On a cold January evening in 1975, I knelt in the darkened living room of the Rectory of Emmanuel Church in Stamford, Connecticut, and made a total surrender of my life to Jesus Christ. This surrender came in response to an overwhelming sense of God’s presence as I spoke out the desperation and despair that I felt. The details of what happened are not important here because I am writing on the feast day of John and Charles Wesley to share what I learned from John Wesley after my conversion.
The problem was that I was already an ordained priest. It was some time later that I would learn that I shared with Wesley a post theological education conversion to Christ. I say “conversion to Christ” because that is what it was for me. I had felt called to the ministry, and, before seminary at least, I had believed in the Trinity and the creeds of the Church. What happened to me that night was that I experienced a personal sense of forgiveness and total acceptance by a living and real Christ. Jesus Christ became alive for me in a new way.
The most immediate result of this was expressed by what I did that night. I took the sermon that I had written that week and burned it in the fireplace. I was determined to speak now of the love of Christ I knew personally, and not the ideas about God that I had learned in seminary. Let me be clear on this. I am not proud of the fact that I am a post theological education Christian. For example, people are surprised to know that one of my faculty advisers was Henri Nouwen. Yes, I was blessed by a number of outstanding teachers, not the least of which was Jaraslov Pelikan while at Yale. I do believe that some of them had a deep relationship with Christ. But none of these teachers ever spoke of a personal relationship with Christ as something to be desired, and most down played any sense of conversion. Conversion, if it existed at all, was a gradual process of growth. Consequently, I look back a bit jaded at my seminary experience.
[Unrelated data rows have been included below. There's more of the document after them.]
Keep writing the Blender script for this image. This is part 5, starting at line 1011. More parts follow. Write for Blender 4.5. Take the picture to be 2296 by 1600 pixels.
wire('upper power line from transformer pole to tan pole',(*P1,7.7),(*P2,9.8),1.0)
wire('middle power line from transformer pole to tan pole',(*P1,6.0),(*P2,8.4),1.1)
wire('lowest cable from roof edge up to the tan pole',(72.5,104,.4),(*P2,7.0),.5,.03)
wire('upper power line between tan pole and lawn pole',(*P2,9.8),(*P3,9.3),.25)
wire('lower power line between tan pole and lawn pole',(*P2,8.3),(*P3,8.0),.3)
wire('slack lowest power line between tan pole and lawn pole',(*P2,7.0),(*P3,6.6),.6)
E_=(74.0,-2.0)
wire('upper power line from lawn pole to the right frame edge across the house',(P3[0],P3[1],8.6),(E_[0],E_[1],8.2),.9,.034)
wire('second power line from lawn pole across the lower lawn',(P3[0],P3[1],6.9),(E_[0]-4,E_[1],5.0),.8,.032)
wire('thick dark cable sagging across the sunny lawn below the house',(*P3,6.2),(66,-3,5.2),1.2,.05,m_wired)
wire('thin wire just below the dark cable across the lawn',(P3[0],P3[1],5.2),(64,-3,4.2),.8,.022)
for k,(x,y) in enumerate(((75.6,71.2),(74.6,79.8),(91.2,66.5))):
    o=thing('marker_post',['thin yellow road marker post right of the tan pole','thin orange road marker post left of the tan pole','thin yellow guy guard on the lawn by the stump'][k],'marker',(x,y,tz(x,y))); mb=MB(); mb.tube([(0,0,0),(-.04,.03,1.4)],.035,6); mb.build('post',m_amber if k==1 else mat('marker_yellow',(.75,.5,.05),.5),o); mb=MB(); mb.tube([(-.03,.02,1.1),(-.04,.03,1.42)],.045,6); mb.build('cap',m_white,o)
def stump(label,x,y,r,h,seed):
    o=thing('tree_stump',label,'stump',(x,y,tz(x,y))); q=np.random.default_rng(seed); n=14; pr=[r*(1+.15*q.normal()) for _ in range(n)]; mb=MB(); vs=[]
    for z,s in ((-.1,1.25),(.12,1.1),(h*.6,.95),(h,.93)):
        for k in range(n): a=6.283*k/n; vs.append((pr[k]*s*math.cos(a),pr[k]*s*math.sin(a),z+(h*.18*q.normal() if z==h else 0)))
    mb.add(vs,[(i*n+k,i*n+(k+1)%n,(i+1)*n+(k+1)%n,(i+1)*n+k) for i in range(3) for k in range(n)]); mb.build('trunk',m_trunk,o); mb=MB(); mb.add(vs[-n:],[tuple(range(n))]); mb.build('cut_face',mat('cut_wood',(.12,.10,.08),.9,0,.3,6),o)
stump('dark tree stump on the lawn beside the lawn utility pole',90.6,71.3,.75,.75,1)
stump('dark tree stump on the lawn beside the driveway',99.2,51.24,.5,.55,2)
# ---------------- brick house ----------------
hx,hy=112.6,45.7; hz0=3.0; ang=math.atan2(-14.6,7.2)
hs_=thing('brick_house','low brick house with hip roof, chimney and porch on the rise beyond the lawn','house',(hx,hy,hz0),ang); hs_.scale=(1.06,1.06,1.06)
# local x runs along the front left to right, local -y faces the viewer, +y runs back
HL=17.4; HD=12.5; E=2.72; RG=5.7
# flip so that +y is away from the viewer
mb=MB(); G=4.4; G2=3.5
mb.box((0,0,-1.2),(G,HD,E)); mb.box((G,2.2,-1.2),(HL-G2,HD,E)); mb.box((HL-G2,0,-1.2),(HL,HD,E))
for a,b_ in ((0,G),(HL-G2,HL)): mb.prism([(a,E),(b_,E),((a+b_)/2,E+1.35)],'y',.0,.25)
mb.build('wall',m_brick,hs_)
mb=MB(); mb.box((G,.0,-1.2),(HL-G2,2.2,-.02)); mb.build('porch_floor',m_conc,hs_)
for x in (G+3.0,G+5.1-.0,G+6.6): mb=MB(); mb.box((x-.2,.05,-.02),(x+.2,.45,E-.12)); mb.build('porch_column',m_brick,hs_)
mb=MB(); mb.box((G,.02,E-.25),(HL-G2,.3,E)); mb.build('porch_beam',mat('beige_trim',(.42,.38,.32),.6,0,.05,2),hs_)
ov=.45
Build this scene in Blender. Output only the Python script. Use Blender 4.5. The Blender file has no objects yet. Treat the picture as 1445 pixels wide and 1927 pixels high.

For several years, I struggled to integrate my experience with both my theological education and my experience with Episcopal Church practices. Then on my tenth anniversary of ordination, I took a month’s sabbatical. I spent the month at a seminary following guidance from the Dean. What the Dean asked me in our first session changed my theological identity. As I shared trying to put these pieces together, he asked me, “While you were in seminary, did you read the source material of Anglicanism?” What he meant was whether I had actually read Cranmer and the other English Bishops of the reformation. Of course, I hadn’t. I had read commentaries and histories about them, but not the actual works. For the next month, I felt that I had found my roots. I discovered my evangelical and conversionist legacy which is thoroughly Anglican. Then he introduced me to the “Three Ws of Anglicanism; Wesley, Whitfield and Wilberforce. Wesley spoke to me.
Wesley was a high church Anglican who’s “heart was strangely warmed” in the Aldersgate experience, and who had deep commitments to the marginalized and poor of his world. In reading Wesley, I found an Anglican who expressed both what I believed and what I had experienced. I am not a Wesleyan if you mean by this a Methodist. I consider most Methodists that I have known to be very nice and well-intentioned people none of whom have either the conviction or passion of Wesley. I remain a person who believes in both conversion and sanctification. Here are some of the other things that I learned from Wesley:
All the head knowledge in the world cannot substitute for “knowing Christ Jesus in the power of his resurrection.”
Religious experience apart from creedal belief usually ends in shipwreck somewhere.
True conversion leads to passionate love for the poor and to concrete steps to alleviate their poverty.
Social justice and evangelism are both mandates of scripture, to hold one without the other is to diminish Christ’s work.
Holiness of life is the goal of all disciples — we don’t want to be people who do good things — we want to become people who are Christ-like.
Simplicity of life is a Christian virtue
Christian leaders who hold power often work to suppress Christian experience even those who once claimed a conversion experience.
Being called a fanatic is often a compliment.
Nominal Christian life is the greatest enemy to true discipleship.
Innovation for the sake of mission and evangelism is Apostolic and needed in every age.
Extreme Calvinism quenches human freedom and is joyless.
People have free will and it is obvious that we have to cooperate with the Holy Spirit in ministry and growth.
In Christ, women are equal to men and can be effective agents of ministry.
Bishops are important, but prelacy is a sin against Christ and his Church.
And when it comes to preaching, “set yourself on fire in the pulpit and the whole world will come to see you burn.”